● Instruction:
Wherever "scene" appears in a line, list that line.

● Given material:
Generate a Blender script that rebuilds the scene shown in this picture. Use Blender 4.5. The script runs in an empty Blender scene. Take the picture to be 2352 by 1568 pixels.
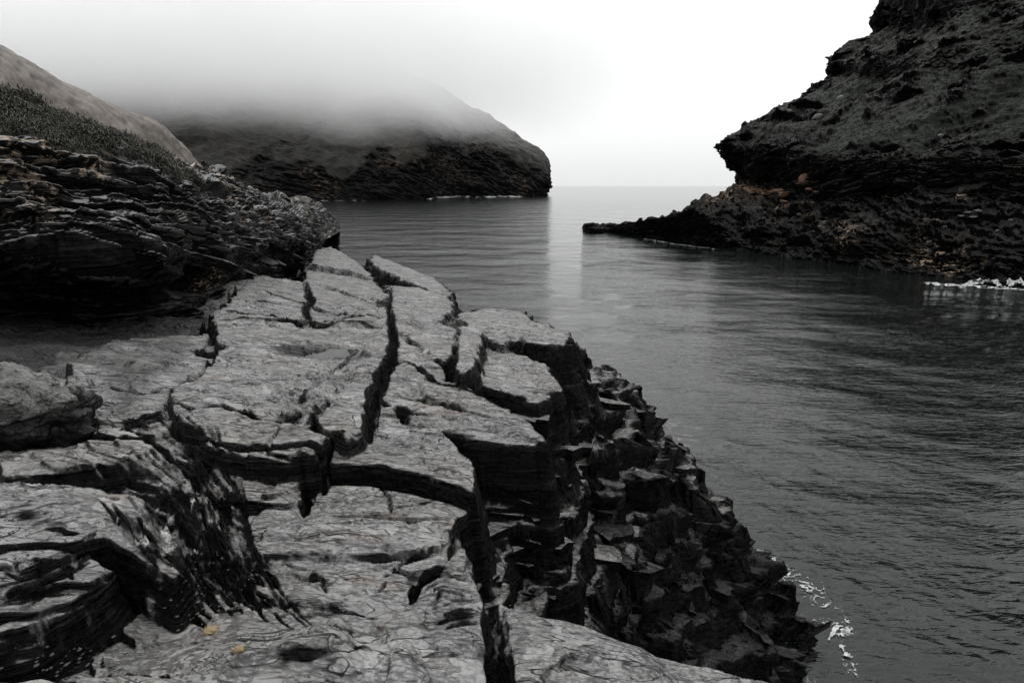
import bpy, math, random
import numpy as np

# ------------------------------------------------------------------ camera, sky, light
CZ = 11.0                                   # eye height above the sea
FPX = 1307.0                                # focal length in pixels of a 2352 px wide frame (20 mm on 36 mm)
PITCH = math.atan((784 - 425) / FPX)
CP, SP = math.cos(PITCH), math.sin(PITCH)
scene = bpy.context.scene
C = scene.collection
cam_d = bpy.data.cameras.new("camera")
cam_d.sensor_width = 36.0
cam_d.lens = 36.0 * FPX / 2352.0
cam_d.clip_start = 0.1
cam_d.clip_end = 20000
cam = bpy.data.objects.new("camera", cam_d)
cam.location = (0, 0, CZ)
cam.rotation_euler = (math.pi / 2 - PITCH, 0, 0)
C.objects.link(cam)
scene.camera = cam

SUN_EL, SUN_AZ = math.radians(52), math.radians(8)      # azimuth clockwise from +Y (out to sea)
world = bpy.data.worlds.new("World")
scene.world = world
world.use_nodes = True
wn = world.node_tree
wn.nodes.clear()
sky = wn.nodes.new("ShaderNodeTexSky")
sky.sky_type = 'NISHITA'
sky.sun_disc = False
sky.sun_elevation = SUN_EL
sky.sun_rotation = SUN_AZ
sky.air_density = 2.0
sky.dust_density = 6.0
hs = wn.nodes.new("ShaderNodeHueSaturation")
hs.inputs['Saturation'].default_value = 0.04
sc_ = wn.nodes.new("ShaderNodeVectorMath"); sc_.operation = 'SCALE'; sc_.inputs['Scale'].default_value = 0.10
mixw = wn.nodes.new("ShaderNodeMixRGB")
mixw.inputs['Fac'].default_value = 0.80
mixw.inputs['Fac'].default_value = 0.9
# overcast sky: the zenith three times as bright as the horizon (CIE overcast luminance)
tc = wn.nodes.new("ShaderNodeTexCoord"); sp = wn.nodes.new("ShaderNodeSeparateXYZ")
mz = wn.nodes.new("ShaderNodeMath"); mz.operation = 'MAXIMUM'; mz.inputs[1].default_value = 0.0
ml = wn.nodes.new("ShaderNodeMath"); ml.operation = 'MULTIPLY_ADD'; ml.inputs[1].default_value = 2.0; ml.inputs[2].default_value = 1.0
cs = wn.nodes.new("ShaderNodeVectorMath"); cs.operation = 'SCALE'; cs.inputs[0].default_value = (0.905, 0.91, 0.915)
wn.links.new(tc.outputs['Generated'], sp.inputs[0]); wn.links.new(sp.outputs['Z'], mz.inputs[0])
wn.links.new(mz.outputs[0], ml.inputs[0]); wn.links.new(ml.outputs[0], cs.inputs['Scale'])
wn.links.new(cs.outputs[0], mixw.inputs['Color2'])
bg = wn.nodes.new("ShaderNodeBackground")
bg.inputs['Strength'].default_value = 1.0
wo = wn.nodes.new("ShaderNodeOutputWorld")
wn.links.new(sky.outputs[0], hs.inputs['Color'])
wn.links.new(hs.outputs[0], sc_.inputs[0])
wn.links.new(sc_.outputs[0], mixw.inputs['Color1'])
wn.links.new(mixw.outputs[0], bg.inputs['Color'])
wn.links.new(bg.outputs[0], wo.inputs['Surface'])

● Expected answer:
Generate a Blender script that rebuilds the scene shown in this picture. Use Blender 4.5. The script runs in an empty Blender scene. Take the picture to be 2352 by 1568 pixels.
scene = bpy.context.scene
C = scene.collection
scene.camera = cam
scene.world = world